Sound of Sun
An illustration of a sunspot inspired by imagery from NASA's Solar Dynamics Observatory (SDO), with a stylized sound wave superimposed. NASA's Goddard Space Flight Center

NASA has released a series of sound clips revealing what the motion of our Sun actually sounds like.

For years, scientists have been studying the dynamics of the Solar System, an effort aimed at observing different objects sitting in our neighborhood including its only star — the Sun.

The work, conducted with different space missions, has given us a lot to learn, but despite hosting some of the finest ground and space-based telescopes, we still have no definite way to peer deep inside the corona or the atmosphere of the Sun.
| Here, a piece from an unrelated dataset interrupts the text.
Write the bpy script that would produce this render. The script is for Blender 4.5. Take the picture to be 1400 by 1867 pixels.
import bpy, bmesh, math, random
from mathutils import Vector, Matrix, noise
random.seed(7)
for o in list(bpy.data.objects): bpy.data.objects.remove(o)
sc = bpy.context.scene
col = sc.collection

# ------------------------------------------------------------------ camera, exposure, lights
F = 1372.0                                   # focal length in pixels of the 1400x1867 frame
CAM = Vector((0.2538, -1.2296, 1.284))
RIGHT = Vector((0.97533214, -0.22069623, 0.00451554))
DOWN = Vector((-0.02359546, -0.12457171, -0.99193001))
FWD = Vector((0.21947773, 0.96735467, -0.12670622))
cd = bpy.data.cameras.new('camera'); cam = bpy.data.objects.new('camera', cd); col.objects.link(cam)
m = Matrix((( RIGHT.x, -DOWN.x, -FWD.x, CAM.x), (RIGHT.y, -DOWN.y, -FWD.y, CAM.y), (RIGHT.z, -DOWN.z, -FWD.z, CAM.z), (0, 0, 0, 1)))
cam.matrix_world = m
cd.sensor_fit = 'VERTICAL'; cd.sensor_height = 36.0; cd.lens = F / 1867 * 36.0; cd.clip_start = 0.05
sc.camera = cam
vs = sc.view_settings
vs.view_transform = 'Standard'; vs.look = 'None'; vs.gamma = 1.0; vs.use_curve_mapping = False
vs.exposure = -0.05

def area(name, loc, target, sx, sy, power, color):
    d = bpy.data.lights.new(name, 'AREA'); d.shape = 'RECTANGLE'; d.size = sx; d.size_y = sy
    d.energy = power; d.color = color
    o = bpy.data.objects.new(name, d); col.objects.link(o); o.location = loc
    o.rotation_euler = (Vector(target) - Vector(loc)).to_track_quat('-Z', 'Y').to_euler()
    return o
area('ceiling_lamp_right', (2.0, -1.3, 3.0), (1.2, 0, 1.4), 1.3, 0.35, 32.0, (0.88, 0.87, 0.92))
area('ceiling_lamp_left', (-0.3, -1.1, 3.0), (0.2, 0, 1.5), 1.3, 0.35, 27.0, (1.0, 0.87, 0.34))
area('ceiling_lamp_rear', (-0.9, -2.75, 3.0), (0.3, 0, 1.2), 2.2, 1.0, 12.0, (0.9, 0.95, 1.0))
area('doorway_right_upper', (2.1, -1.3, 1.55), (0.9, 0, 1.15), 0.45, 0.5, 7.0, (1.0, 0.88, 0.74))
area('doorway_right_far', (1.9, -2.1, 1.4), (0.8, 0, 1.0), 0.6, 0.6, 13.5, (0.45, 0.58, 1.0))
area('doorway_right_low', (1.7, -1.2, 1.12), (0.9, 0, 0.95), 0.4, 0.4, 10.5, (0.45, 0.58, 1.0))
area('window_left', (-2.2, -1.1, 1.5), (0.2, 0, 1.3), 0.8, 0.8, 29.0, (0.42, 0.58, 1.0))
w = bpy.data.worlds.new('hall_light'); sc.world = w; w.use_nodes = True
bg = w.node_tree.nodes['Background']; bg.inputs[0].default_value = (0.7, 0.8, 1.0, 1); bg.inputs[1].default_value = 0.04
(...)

In order to fully understand the dynamics of our star, it is very essential to know what’s happening within it. The lack of tools limits our capacity in this area, but, the data collected by NASA’s Solar and Heliospheric Observatory (SOHO) and the European Space Agency (ESA) has given us a way to hear the vibrations of the star and predict what’s going on there.

Scientists have long known that any material movement, be it on Earth or beyond, generates an accompanying wave. The rule also applies to the Sun and movement occurring on its surface produces waves.

“Waves are traveling and bouncing around inside the Sun, and if your eyes were sensitive enough they could actually see this,” Alex Young, associate director for science in the Heliophysics Science Division at NASA’s Goddard Space Flight Center, said in a statement.

The data related to these waves has been captured by SOHO and ESA for over 20 years and scientists at Stanford Experimental Physics Lab have converted that information into sounds. For instance, in this audio, we can hear the vibrations of our star.

These jiggles, as Young described, are helping scientists get an idea of what’s happening inside our Sun. Essentially, the vibrations occur at a different frequency and those frequencies can be used to look inside the sun and study a range of processes, starting from solar flares to coronal mass ejections (CME).

“We don’t have straightforward ways to look inside the Sun. We don’t have a microscope to zoom inside the Sun,” Young added. “So using a star or the Sun’s vibrations allows us to see inside of it.”

The method has helped scientists observe flowing solar material and understand the Sun like never before. The complex movement that occurs inside produces magnetic fields that move up to the surface and create sunspots, which then produce solar flares and CMEs.

“That simple sound is giving us a probe inside of a star. I think that’s a pretty cool thing,” Young said. Additional multimedia related to the sounds of the Sun is available on NASA's SoundCloud channel and is up for display at the agency's Goddard Visitor Center.